Dies sahen jedoch die Richter sowohl des erstinstanzlich angerufenen Landgerichts Köln als auch die Richter des OLG anders. Sie argumentierten damit, dass gemäß § 1 Nr. 1 AWB (Allgemeine Bedingungen für die Leitungswasserversicherung) der Versicherer Entschädigung zu leisten hat für „durch Leitungswasser“ zerstörte oder beschädigte Sachen. Zur Auslegung wann ein Schaden „durch Leitungswasser“ entstanden ist, stellten die Richter auf das Verständnis des Wortlauts durch einen durchschnittlichen Versicherungsnehmer ab. Da die Formulierung der AWB nur eine Beschädigung der versicherten Sache durch Leitungswasser erforderte, ohne dass ein ausdrückliches Unmittelbarkeitserfordernis postuliert wäre, genügt demnach der bloße Ursachenzusammenhang mit dem Leitungswasserschaden, wobei das Wasser adäquat kausale Ursache des Schadens sein muss.

Diese Kausalität bejahte das Gericht im vorliegenden Fall mit der Begründung, das ausgetretene Wasser habe unstreitig die Mineralfaserplatten im Boden zersetzt, so dass sich dort Schimmel und Bakterien gebildet hätten. Das Öffnen des Bodens durch die Handwerker zur Feststellung der Schadensursache sowie Behebung des Schadens sei unabdingbare Folge des Wasseraustritts. Diese Arbeiten seien zwangsläufig mit Staubentwicklung sowie ggf. der Aufwirbelung von Schimmelsporen und Bakterien verbunden. Dabei sah das Gericht die fehlende Sicherung der Waren und Einrichtungsgegenstände des Ladengeschäfts nicht als erhebliche Abweichung vom Kausalverlauf an.

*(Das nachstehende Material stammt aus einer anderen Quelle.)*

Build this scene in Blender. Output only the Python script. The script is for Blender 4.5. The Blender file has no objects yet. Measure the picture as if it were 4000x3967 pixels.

Auch ein den Kausalzusammenhang zwischen dem Leitungswasseraustritt und der Beschädigung von Waren und Inventar unterbrechendes Ereignis in Gestalt der unsachgemäß durchgeführten Reparaturarbeiten vermochte das Gericht nicht festzustellen. Eine solche Unterbrechung wäre nur dann gegeben, wenn der Schaden letztlich durch ein so ungewöhnliches oder unsachgemäßes Verhalten des Dritten ausgelöst worden wäre, dass zwischen den jeweiligen Schadenbeiträgen nur ein quasi zufälliger Zusammenhang bestanden hätte und dem „Erstschaden“, also dem Leitungswasseraustritt, diese Folgen billigerweise nicht mehr hätten zugerechnet werden könnten.

Das Gericht verneinte auch eine Verletzung von der Klägerin obliegenden Schadenminderungs- oder Rettungspflichten, so dass der beklagte Versicherer zur Regulierung verurteilt wurde. Allerdings dürfte diesem ein Regressanspruch aus übergegangenem Recht gegen die mit der Durchführung der Reparaturarbeiten beauftragte Sanitärfirma zustehen.

Dieser Fall illustriert anschaulich, dass trotz ausgefeilter Bedingungswerke immer wieder Schadenfälle eintreten, die sowohl detaillierte Kenntnisse der Bedingungen und ihrer Auslegung als auch ein entsprechendes Standing gegenüber dem Versicherer voraussetzen, um eine Regulierung des Schadens im Sinne des Versicherungsnehmers zu gewährleisten.